Weltevreden (tidak jauh dari Molenvliet) pada abad ke-18 merupakan kompleks perumahan yang besar dan bagus. Rumah-rumah besar itu dilengkapi kebun-kebun dengan aneka bunga, seperti rumah peristirahatan. Pada abad ke-19, daerah ini, yang menjadi Nieuw Batavia (kota baru Batavia), masih merupakan jantung kota yang meluas ke segala penjuru. Di sini terdapat taman yang luas: Wilhelmina Park (nama ratu Belanda ketika itu), yang kini oleh Bung Karno disulap menjadi Masjid Istiqlal.
Di samping membangun Koningsplein (kini Monas) — lapangan terbesar dan terluas di seluruh jagad — Daendels juga membangun ‘Gedung Putih’ (semula untuk istanna) yang kini menjadi Departemen Keuangan. Di depannya, Waterlooplein (kini Lapangan Banteng), tiap Ahad sore didatangi para tuan dan nyonya serta gadis-gadis dengan pakaian mutakhir dari Eropa untuk menyaksikan parade militer. Terdapat gedung Concordia (kini menyatu dengan Depkeu), tempat para perwira militer berpesta pora dengan gadis-gadis cantik.
Harmonie Club (kini bagian dari gedung Sekretariat Negara), digambarkan sebagai bangunan paling menawan pada abad ke-19. Di depannya, di atas jembatan Rijswijk (Jl Veteran) dan Noordwijk (Jl Juanda), terdapat patung Hermes bersayap, yang menurut mitologi Yunani adalah dewa perniagaan, karena masa itu Harmoni dan sekitarnya merupakan pusat pertokoan dan perniagaan. Di dekat Harmoni (Jl Gajah Mada) terdapat hotel paling bergengsi di Batavia: Hotel des Indes. Sebelum dibangun HI pada 1960, para tamu negara dan diplomat asing tinggal di hotel ini.
Di seberang Jl Veteran terdapat Pasar Baru yang sampai tahun 1970-an bersaing dengan Glodok. Sampai sekarang, masih ada pasar gelap dolar dan mata uang asing lain yang banyak terdapat di sini. Sekarang, pemerintah DKI ingin menjadikan Pasar Baru sebagai salah satu pusat belanja di Jakarta.

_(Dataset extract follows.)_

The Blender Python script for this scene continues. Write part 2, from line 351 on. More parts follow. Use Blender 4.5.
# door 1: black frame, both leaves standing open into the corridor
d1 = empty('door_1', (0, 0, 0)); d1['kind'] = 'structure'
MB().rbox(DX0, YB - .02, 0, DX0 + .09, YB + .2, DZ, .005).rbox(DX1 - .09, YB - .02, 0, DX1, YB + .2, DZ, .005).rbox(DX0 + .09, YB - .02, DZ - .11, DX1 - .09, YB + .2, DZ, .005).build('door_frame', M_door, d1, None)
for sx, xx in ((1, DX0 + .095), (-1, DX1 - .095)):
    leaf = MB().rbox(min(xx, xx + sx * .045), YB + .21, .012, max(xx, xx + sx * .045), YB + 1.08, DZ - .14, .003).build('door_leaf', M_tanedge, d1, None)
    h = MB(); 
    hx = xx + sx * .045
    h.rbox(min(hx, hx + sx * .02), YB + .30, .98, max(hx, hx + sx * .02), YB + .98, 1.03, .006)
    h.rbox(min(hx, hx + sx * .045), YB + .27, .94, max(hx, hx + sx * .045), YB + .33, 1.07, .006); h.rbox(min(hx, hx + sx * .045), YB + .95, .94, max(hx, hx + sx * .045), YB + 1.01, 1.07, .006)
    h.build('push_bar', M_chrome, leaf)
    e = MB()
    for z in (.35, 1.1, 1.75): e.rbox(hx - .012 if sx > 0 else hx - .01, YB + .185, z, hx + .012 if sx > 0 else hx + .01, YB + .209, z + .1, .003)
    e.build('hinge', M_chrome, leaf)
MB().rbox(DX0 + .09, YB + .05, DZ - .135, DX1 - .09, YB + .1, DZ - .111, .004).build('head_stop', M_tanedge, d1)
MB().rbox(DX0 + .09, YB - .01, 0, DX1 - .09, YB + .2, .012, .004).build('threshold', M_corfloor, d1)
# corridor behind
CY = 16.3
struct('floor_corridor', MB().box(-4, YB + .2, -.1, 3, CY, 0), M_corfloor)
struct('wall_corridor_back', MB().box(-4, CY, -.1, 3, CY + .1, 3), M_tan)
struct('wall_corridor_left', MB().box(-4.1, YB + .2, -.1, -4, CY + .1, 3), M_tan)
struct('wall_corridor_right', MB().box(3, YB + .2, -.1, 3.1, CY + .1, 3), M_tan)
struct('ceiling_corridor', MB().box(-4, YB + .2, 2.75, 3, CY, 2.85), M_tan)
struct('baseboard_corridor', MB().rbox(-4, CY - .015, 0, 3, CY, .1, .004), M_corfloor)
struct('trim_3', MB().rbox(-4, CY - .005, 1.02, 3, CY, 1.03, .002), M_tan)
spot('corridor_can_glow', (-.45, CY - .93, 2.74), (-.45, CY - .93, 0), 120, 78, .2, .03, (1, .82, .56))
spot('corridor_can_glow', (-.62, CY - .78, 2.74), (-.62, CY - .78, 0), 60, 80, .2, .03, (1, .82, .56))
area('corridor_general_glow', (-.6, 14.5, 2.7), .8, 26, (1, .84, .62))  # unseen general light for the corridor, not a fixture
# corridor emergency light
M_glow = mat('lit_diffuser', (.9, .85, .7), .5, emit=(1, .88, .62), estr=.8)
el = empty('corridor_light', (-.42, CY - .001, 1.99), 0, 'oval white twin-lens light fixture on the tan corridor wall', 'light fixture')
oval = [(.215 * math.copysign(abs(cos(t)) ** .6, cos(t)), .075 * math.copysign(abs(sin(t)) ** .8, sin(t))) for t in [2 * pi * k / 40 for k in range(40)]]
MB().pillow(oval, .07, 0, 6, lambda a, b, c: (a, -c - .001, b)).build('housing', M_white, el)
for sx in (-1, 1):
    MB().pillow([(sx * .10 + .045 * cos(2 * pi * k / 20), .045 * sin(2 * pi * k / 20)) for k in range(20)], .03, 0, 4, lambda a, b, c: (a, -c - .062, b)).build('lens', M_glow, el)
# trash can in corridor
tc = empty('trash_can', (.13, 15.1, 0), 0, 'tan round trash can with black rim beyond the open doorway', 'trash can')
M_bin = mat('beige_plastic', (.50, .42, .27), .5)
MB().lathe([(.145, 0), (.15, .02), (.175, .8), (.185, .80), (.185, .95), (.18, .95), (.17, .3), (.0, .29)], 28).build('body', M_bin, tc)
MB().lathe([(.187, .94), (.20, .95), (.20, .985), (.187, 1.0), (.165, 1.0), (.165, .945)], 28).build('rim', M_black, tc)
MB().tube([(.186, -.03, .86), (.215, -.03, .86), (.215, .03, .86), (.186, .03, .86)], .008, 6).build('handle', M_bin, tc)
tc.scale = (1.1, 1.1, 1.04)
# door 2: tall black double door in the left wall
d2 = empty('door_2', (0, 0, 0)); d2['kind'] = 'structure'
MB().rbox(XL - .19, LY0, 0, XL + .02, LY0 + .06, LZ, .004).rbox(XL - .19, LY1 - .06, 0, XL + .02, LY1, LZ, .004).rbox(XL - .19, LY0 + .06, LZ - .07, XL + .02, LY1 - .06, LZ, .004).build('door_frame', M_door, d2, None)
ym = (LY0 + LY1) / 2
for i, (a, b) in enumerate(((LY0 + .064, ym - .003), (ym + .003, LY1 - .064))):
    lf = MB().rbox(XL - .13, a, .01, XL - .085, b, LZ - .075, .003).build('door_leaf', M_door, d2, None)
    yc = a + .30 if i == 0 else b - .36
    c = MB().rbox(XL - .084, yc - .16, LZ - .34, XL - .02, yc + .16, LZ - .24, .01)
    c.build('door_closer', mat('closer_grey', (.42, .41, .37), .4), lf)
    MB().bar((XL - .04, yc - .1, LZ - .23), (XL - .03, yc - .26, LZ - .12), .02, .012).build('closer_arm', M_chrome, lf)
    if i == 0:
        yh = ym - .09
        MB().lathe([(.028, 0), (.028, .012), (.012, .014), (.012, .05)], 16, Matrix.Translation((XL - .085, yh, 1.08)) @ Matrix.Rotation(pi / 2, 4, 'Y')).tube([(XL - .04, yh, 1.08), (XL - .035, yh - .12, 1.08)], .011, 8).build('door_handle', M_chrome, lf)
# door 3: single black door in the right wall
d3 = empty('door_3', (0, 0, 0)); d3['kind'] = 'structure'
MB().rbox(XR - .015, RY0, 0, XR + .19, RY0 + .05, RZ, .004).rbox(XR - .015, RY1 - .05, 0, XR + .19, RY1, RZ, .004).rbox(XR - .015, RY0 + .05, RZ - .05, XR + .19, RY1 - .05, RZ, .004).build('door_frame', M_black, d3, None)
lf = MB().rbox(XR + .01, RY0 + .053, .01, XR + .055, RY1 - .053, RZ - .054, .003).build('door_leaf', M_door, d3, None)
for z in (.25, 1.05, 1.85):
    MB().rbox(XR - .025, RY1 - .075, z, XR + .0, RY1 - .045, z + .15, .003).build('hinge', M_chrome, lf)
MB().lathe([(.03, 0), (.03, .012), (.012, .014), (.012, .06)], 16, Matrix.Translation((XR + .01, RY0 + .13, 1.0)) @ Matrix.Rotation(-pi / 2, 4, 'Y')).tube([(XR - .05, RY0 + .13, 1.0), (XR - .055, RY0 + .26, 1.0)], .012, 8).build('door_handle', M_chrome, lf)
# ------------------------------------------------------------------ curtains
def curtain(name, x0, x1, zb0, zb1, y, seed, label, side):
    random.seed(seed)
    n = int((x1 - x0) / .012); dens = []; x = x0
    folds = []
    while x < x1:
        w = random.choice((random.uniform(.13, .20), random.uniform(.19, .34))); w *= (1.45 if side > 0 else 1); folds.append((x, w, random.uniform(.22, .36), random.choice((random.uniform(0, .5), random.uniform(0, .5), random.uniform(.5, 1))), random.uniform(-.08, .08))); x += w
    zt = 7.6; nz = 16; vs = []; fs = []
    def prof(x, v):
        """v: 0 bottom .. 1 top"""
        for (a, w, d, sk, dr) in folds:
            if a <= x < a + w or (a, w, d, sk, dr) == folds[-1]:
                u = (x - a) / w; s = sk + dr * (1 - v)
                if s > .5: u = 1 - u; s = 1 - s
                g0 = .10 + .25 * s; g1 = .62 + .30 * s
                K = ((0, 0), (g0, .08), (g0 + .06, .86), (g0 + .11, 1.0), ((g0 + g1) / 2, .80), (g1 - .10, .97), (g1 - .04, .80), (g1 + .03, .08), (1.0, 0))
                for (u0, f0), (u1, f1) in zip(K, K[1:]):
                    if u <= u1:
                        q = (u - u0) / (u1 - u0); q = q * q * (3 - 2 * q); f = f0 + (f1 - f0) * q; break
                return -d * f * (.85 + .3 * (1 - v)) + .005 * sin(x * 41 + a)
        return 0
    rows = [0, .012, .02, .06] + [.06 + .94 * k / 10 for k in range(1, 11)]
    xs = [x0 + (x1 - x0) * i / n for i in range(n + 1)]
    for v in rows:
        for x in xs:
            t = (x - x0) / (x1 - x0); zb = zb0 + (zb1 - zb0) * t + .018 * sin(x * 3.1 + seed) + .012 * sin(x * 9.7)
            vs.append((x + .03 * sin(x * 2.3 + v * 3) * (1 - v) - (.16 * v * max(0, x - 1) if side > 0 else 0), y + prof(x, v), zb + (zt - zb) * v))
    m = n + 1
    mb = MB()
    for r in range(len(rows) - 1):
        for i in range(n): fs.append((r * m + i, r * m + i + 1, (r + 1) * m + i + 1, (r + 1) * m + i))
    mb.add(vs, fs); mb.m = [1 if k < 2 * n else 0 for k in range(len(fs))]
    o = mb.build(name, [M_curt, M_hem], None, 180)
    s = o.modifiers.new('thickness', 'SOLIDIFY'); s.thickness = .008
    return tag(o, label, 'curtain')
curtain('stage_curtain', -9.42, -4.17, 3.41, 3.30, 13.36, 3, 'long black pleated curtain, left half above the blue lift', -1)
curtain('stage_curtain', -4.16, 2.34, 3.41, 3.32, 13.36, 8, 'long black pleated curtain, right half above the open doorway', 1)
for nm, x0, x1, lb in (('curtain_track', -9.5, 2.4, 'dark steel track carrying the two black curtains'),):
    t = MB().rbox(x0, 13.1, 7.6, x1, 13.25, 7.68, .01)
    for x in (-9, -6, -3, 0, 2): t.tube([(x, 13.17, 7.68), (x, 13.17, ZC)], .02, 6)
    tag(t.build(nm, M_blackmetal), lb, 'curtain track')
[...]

Dari sekitar Lapangan Banteng kita bisa menuju Jl Thamrin, yang bersambung dengan Jl Sudirman, dan merupakan jalan protokol yang dibangun Bung Karno menjelang Asia Games IV (1962). Di sini terdapat Hotel Indonesia yang kini tengah direnovasi. Di depannya terdapat Tugu Selamat Datang yang dikelilingi air mancur — kini menjadi tempat favorit untuk melakukan demo.